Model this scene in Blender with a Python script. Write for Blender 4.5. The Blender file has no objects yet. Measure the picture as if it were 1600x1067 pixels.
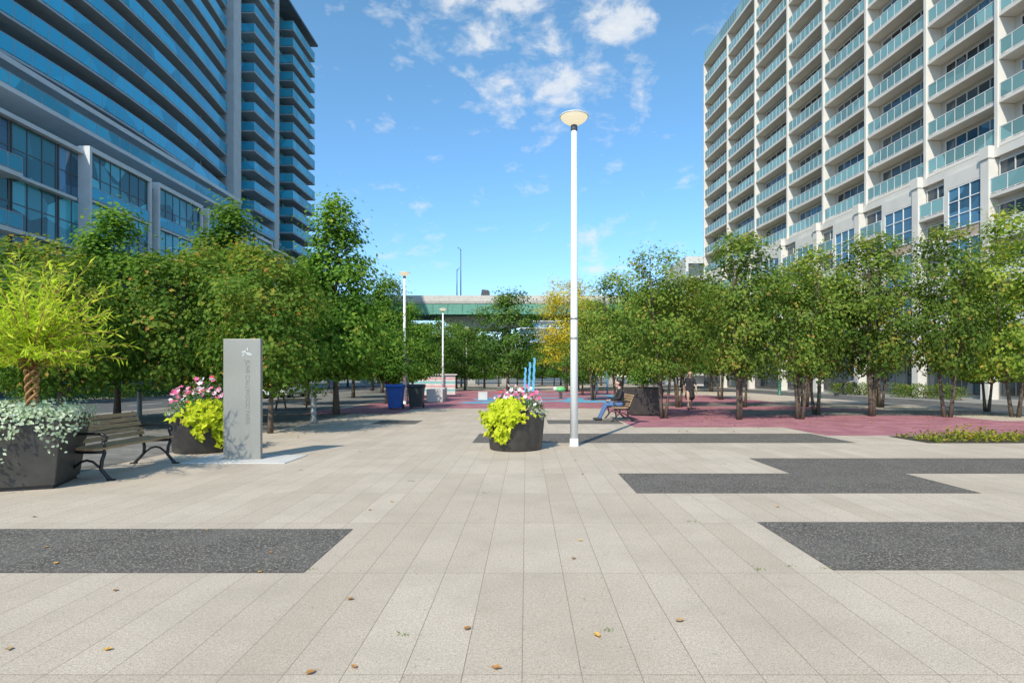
import bpy, math, random, bmesh
import numpy as np
from mathutils import Vector, Matrix
R=math.radians
rnd=random.Random(7)
SC=bpy.context.scene
col=SC.collection
F=900.;VX=822.;HY=588.;H=1.5
def gp(px,py):
    Y=F*H/(py-HY); return ((px-VX)/F*Y,Y)
def xat(px,Y): return (px-VX)/F*Y
def zat(py,Y): return H+(HY-py)/F*Y
# ---------------------------------------------------------------- mesh builder
class MB:
    def __init__(s): s.v=[];s.f=[];s.m=[];s.s=[]
    def add(s,vs,fs,mi=0,sm=False):
        b=len(s.v); s.v+=[tuple(v) for v in vs]
        for f in fs: s.f.append([i+b for i in f]); s.m.append(mi); s.s.append(sm)
    def bx(s,x0,x1,y0,y1,z0,z1,mi=0):
        s.add([(x0,y0,z0),(x1,y0,z0),(x1,y1,z0),(x0,y1,z0),(x0,y0,z1),(x1,y0,z1),(x1,y1,z1),(x0,y1,z1)],
              [(0,3,2,1),(4,5,6,7),(0,1,5,4),(1,2,6,5),(2,3,7,6),(3,0,4,7)],mi)
    def frustum(s,w0,d0,w1,d1,z0,z1,mi=0,c=(0,0)):
        x,y=c
        vs=[]
        for w,d,z in((w0,d0,z0),(w1,d1,z1)):
            vs+=[(x-w/2,y-d/2,z),(x+w/2,y-d/2,z),(x+w/2,y+d/2,z),(x-w/2,y+d/2,z)]
        s.add(vs,[(0,3,2,1),(4,5,6,7),(0,1,5,4),(1,2,6,5),(2,3,7,6),(3,0,4,7)],mi)
    def tube(s,pts,rad,n=8,mi=0,sm=True):
        pts=[Vector(p) for p in pts]
        if not hasattr(rad,'__len__'): rad=[rad]*len(pts)
        t=(pts[1]-pts[0]).normalized()
        a=Vector((0,0,1)) if abs(t.z)<.9 else Vector((1,0,0))
        u=t.cross(a).normalized()
        vs=[];fs=[]
        for i,p in enumerate(pts):
            if 0<i<len(pts)-1: t=((pts[i+1]-p).normalized()+(p-pts[i-1]).normalized())
            elif i>0: t=p-pts[i-1]
            if t.length<1e-9: t=Vector((0,0,1))
            t=t.normalized()
            u=(u-t*u.dot(t))
            if u.length<1e-6: u=t.orthogonal()
            u=u.normalized(); w=t.cross(u)
            for k in range(n):
                an=2*math.pi*k/n
                vs.append(p+(u*math.cos(an)+w*math.sin(an))*rad[i])
        for i in range(len(pts)-1):
            for k in range(n):
                k2=(k+1)%n
                fs.append((i*n+k,i*n+k2,(i+1)*n+k2,(i+1)*n+k))
        s.add(vs,fs,mi,sm)
        b=len(s.v)-len(vs)
        s.f.append([b+k for k in range(n)][::-1]);s.m.append(mi);s.s.append(False)
        e=b+(len(pts)-1)*n
        s.f.append([e+k for k in range(n)]);s.m.append(mi);s.s.append(False)
    def lathe(s,prof,n=24,c=(0,0,0),mi=0,sm=True,sx=1,sy=1):
        vs=[];fs=[]
        for r,z in prof:
            for k in range(n):
                a=2*math.pi*k/n
                vs.append((c[0]+r*math.cos(a)*sx,c[1]+r*math.sin(a)*sy,c[2]+z))
        for i in range(len(prof)-1):
            for k in range(n):
                k2=(k+1)%n
                fs.append((i*n+k,i*n+k2,(i+1)*n+k2,(i+1)*n+k))
        s.add(vs,fs,mi,sm)
    def prism(s,poly,ax,a,b,mi=0):
        n=len(poly)
        def P(p,h):
            if ax=='z': return (p[0],p[1],h)
            if ax=='y': return (p[0],h,p[1])
            return (h,p[0],p[1])
        vs=[P(p,a) for p in poly]+[P(p,b) for p in poly]
        fs=[tuple(range(n))[::-1],tuple(range(n,2*n))]+[(i,(i+1)%n,n+(i+1)%n,n+i) for i in range(n)]
        s.add(vs,fs,mi)
    def bar(s,p,q,w,h,mi=0):
        p=Vector(p);q=Vector(q);t=(q-p).normalized()
        up=Vector((0,0,1)) if abs(t.z)<.95 else Vector((0,1,0))
        u=t.cross(up).normalized();v=u.cross(t)
        vs=[]
        for c in(p,q):
            vs+=[c-u*w/2-v*h/2,c+u*w/2-v*h/2,c+u*w/2+v*h/2,c-u*w/2+v*h/2]
        s.add(vs,[(0,3,2,1),(4,5,6,7),(0,1,5,4),(1,2,6,5),(2,3,7,6),(3,0,4,7)],mi)
    def ball(s,c,r,mi=0,n=10,sc=(1,1,1)):
        prof=[(0.001,-1)]+[(math.sin(math.pi*i/8),-math.cos(math.pi*i/8)) for i in range(1,8)]+[(0.001,1)]
        vs=[];fs=[]
        for rr,z in prof:
            for k in range(n):
                a=2*math.pi*k/n
                vs.append((c[0]+r*rr*math.cos(a)*sc[0],c[1]+r*rr*math.sin(a)*sc[1],c[2]+r*z*sc[2]))
        for i in range(len(prof)-1):
            for k in range(n):
                k2=(k+1)%n; fs.append((i*n+k,i*n+k2,(i+1)*n+k2,(i+1)*n+k))
        fs.append(tuple(range(n))[::-1]); fs.append(tuple(range(len(vs)-n,len(vs))))
        s.add(vs,fs,mi,True)
    def mesh(s,name,mats):
        me=bpy.data.meshes.new(name)
        me.from_pydata(s.v,[],s.f)
        if not isinstance(mats,(list,tuple)): mats=[mats]
        for m in mats: me.materials.append(m)
        me.polygons.foreach_set('material_index',s.m)
        me.polygons.foreach_set('use_smooth',s.s)
        bm=bmesh.new(); bm.from_mesh(me); bmesh.ops.recalc_face_normals(bm,faces=bm.faces); bm.to_mesh(me); bm.free()
        return me
    def build(s,name,mats,parent=None,bevel=0,loc=None):
        o=bpy.data.objects.new(name,s.mesh(name,mats)); col.objects.link(o)
        if parent: o.parent=parent
        if loc: o.location=loc
        if bevel:
            b=o.modifiers.new('b','BEVEL'); b.width=bevel; b.segments=2; b.limit_method='ANGLE'
        return o
def tag(o,label=None,cat=None,group=None,kind=None):
    if label:o['label']=label
    if cat:o['category']=cat
    if group:o['group']=group
    if kind:o['kind']=kind
    return o
def thing(name,label,cat,loc=(0,0,0),rz=0,group=None):
    o=bpy.data.objects.new(name,None); col.objects.link(o)
    o.empty_display_size=.2
    o.location=loc;o.rotation_euler=(0,0,rz)
    return tag(o,label,cat,group)
def inst(name,me,parent,loc=(0,0,0),rot=(0,0,0)):
    o=bpy.data.objects.new(name,me); col.objects.link(o); o.parent=parent; o.location=loc; o.rotation_euler=rot
    return o
def dup(root,loc,rz=0,label=None,group=None,scale=None):
    def rec(o,par):
        c=o.copy(); col.objects.link(c)
        c.parent=par
        for ch in list(o.children): rec(ch,c)
        return c
    r=rec(root,None)
    r.location=loc; r.rotation_euler=(0,0,rz)
    if label:r['label']=label
    if group:r['group']=group
    if scale:r.scale=scale
    return r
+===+
• [STATED TASK]: Omit each picture, then return all of the listing exactly as it stands.

• [EXERCISE RESPONSE]:
Model this scene in Blender with a Python script. Write for Blender 4.5. The Blender file has no objects yet. Measure the picture as if it were 1600x1067 pixels.
import bpy, math, random, bmesh
import numpy as np
from mathutils import Vector, Matrix
R=math.radians
rnd=random.Random(7)
SC=bpy.context.scene
col=SC.collection
F=900.;VX=822.;HY=588.;H=1.5
def gp(px,py):
    Y=F*H/(py-HY); return ((px-VX)/F*Y,Y)
def xat(px,Y): return (px-VX)/F*Y
def zat(py,Y): return H+(HY-py)/F*Y
# ---------------------------------------------------------------- mesh builder
class MB:
    def __init__(s): s.v=[];s.f=[];s.m=[];s.s=[]
    def add(s,vs,fs,mi=0,sm=False):
        b=len(s.v); s.v+=[tuple(v) for v in vs]
        for f in fs: s.f.append([i+b for i in f]); s.m.append(mi); s.s.append(sm)
    def bx(s,x0,x1,y0,y1,z0,z1,mi=0):
        s.add([(x0,y0,z0),(x1,y0,z0),(x1,y1,z0),(x0,y1,z0),(x0,y0,z1),(x1,y0,z1),(x1,y1,z1),(x0,y1,z1)],
              [(0,3,2,1),(4,5,6,7),(0,1,5,4),(1,2,6,5),(2,3,7,6),(3,0,4,7)],mi)
    def frustum(s,w0,d0,w1,d1,z0,z1,mi=0,c=(0,0)):
        x,y=c
        vs=[]
        for w,d,z in((w0,d0,z0),(w1,d1,z1)):
            vs+=[(x-w/2,y-d/2,z),(x+w/2,y-d/2,z),(x+w/2,y+d/2,z),(x-w/2,y+d/2,z)]
        s.add(vs,[(0,3,2,1),(4,5,6,7),(0,1,5,4),(1,2,6,5),(2,3,7,6),(3,0,4,7)],mi)
    def tube(s,pts,rad,n=8,mi=0,sm=True):
        pts=[Vector(p) for p in pts]
        if not hasattr(rad,'__len__'): rad=[rad]*len(pts)
        t=(pts[1]-pts[0]).normalized()
        a=Vector((0,0,1)) if abs(t.z)<.9 else Vector((1,0,0))
        u=t.cross(a).normalized()
        vs=[];fs=[]
        for i,p in enumerate(pts):
            if 0<i<len(pts)-1: t=((pts[i+1]-p).normalized()+(p-pts[i-1]).normalized())
            elif i>0: t=p-pts[i-1]
            if t.length<1e-9: t=Vector((0,0,1))
            t=t.normalized()
            u=(u-t*u.dot(t))
            if u.length<1e-6: u=t.orthogonal()
            u=u.normalized(); w=t.cross(u)
            for k in range(n):
                an=2*math.pi*k/n
                vs.append(p+(u*math.cos(an)+w*math.sin(an))*rad[i])
        for i in range(len(pts)-1):
            for k in range(n):
                k2=(k+1)%n
                fs.append((i*n+k,i*n+k2,(i+1)*n+k2,(i+1)*n+k))
        s.add(vs,fs,mi,sm)
        b=len(s.v)-len(vs)
        s.f.append([b+k for k in range(n)][::-1]);s.m.append(mi);s.s.append(False)
        e=b+(len(pts)-1)*n
        s.f.append([e+k for k in range(n)]);s.m.append(mi);s.s.append(False)
    def lathe(s,prof,n=24,c=(0,0,0),mi=0,sm=True,sx=1,sy=1):
        vs=[];fs=[]
        for r,z in prof:
            for k in range(n):
                a=2*math.pi*k/n
                vs.append((c[0]+r*math.cos(a)*sx,c[1]+r*math.sin(a)*sy,c[2]+z))
        for i in range(len(prof)-1):
            for k in range(n):
                k2=(k+1)%n
                fs.append((i*n+k,i*n+k2,(i+1)*n+k2,(i+1)*n+k))
        s.add(vs,fs,mi,sm)
    def prism(s,poly,ax,a,b,mi=0):
        n=len(poly)
        def P(p,h):
            if ax=='z': return (p[0],p[1],h)
            if ax=='y': return (p[0],h,p[1])
            return (h,p[0],p[1])
        vs=[P(p,a) for p in poly]+[P(p,b) for p in poly]
        fs=[tuple(range(n))[::-1],tuple(range(n,2*n))]+[(i,(i+1)%n,n+(i+1)%n,n+i) for i in range(n)]
        s.add(vs,fs,mi)
    def bar(s,p,q,w,h,mi=0):
        p=Vector(p);q=Vector(q);t=(q-p).normalized()
        up=Vector((0,0,1)) if abs(t.z)<.95 else Vector((0,1,0))
        u=t.cross(up).normalized();v=u.cross(t)
        vs=[]
        for c in(p,q):
            vs+=[c-u*w/2-v*h/2,c+u*w/2-v*h/2,c+u*w/2+v*h/2,c-u*w/2+v*h/2]
        s.add(vs,[(0,3,2,1),(4,5,6,7),(0,1,5,4),(1,2,6,5),(2,3,7,6),(3,0,4,7)],mi)
    def ball(s,c,r,mi=0,n=10,sc=(1,1,1)):
        prof=[(0.001,-1)]+[(math.sin(math.pi*i/8),-math.cos(math.pi*i/8)) for i in range(1,8)]+[(0.001,1)]
        vs=[];fs=[]
        for rr,z in prof:
            for k in range(n):
                a=2*math.pi*k/n
                vs.append((c[0]+r*rr*math.cos(a)*sc[0],c[1]+r*rr*math.sin(a)*sc[1],c[2]+r*z*sc[2]))
        for i in range(len(prof)-1):
            for k in range(n):
                k2=(k+1)%n; fs.append((i*n+k,i*n+k2,(i+1)*n+k2,(i+1)*n+k))
        fs.append(tuple(range(n))[::-1]); fs.append(tuple(range(len(vs)-n,len(vs))))
        s.add(vs,fs,mi,True)
    def mesh(s,name,mats):
        me=bpy.data.meshes.new(name)
        me.from_pydata(s.v,[],s.f)
        if not isinstance(mats,(list,tuple)): mats=[mats]
        for m in mats: me.materials.append(m)
        me.polygons.foreach_set('material_index',s.m)
        me.polygons.foreach_set('use_smooth',s.s)
        bm=bmesh.new(); bm.from_mesh(me); bmesh.ops.recalc_face_normals(bm,faces=bm.faces); bm.to_mesh(me); bm.free()
        return me
    def build(s,name,mats,parent=None,bevel=0,loc=None):
        o=bpy.data.objects.new(name,s.mesh(name,mats)); col.objects.link(o)
        if parent: o.parent=parent
        if loc: o.location=loc
        if bevel:
            b=o.modifiers.new('b','BEVEL'); b.width=bevel; b.segments=2; b.limit_method='ANGLE'
        return o
def tag(o,label=None,cat=None,group=None,kind=None):
    if label:o['label']=label
    if cat:o['category']=cat
    if group:o['group']=group
    if kind:o['kind']=kind
    return o
def thing(name,label,cat,loc=(0,0,0),rz=0,group=None):
    o=bpy.data.objects.new(name,None); col.objects.link(o)
    o.empty_display_size=.2
    o.location=loc;o.rotation_euler=(0,0,rz)
    return tag(o,label,cat,group)
def inst(name,me,parent,loc=(0,0,0),rot=(0,0,0)):
    o=bpy.data.objects.new(name,me); col.objects.link(o); o.parent=parent; o.location=loc; o.rotation_euler=rot
    return o
def dup(root,loc,rz=0,label=None,group=None,scale=None):
    def rec(o,par):
        c=o.copy(); col.objects.link(c)
        c.parent=par
        for ch in list(o.children): rec(ch,c)
        return c
    r=rec(root,None)
    r.location=loc; r.rotation_euler=(0,0,rz)
    if label:r['label']=label
    if group:r['group']=group
    if scale:r.scale=scale
    return r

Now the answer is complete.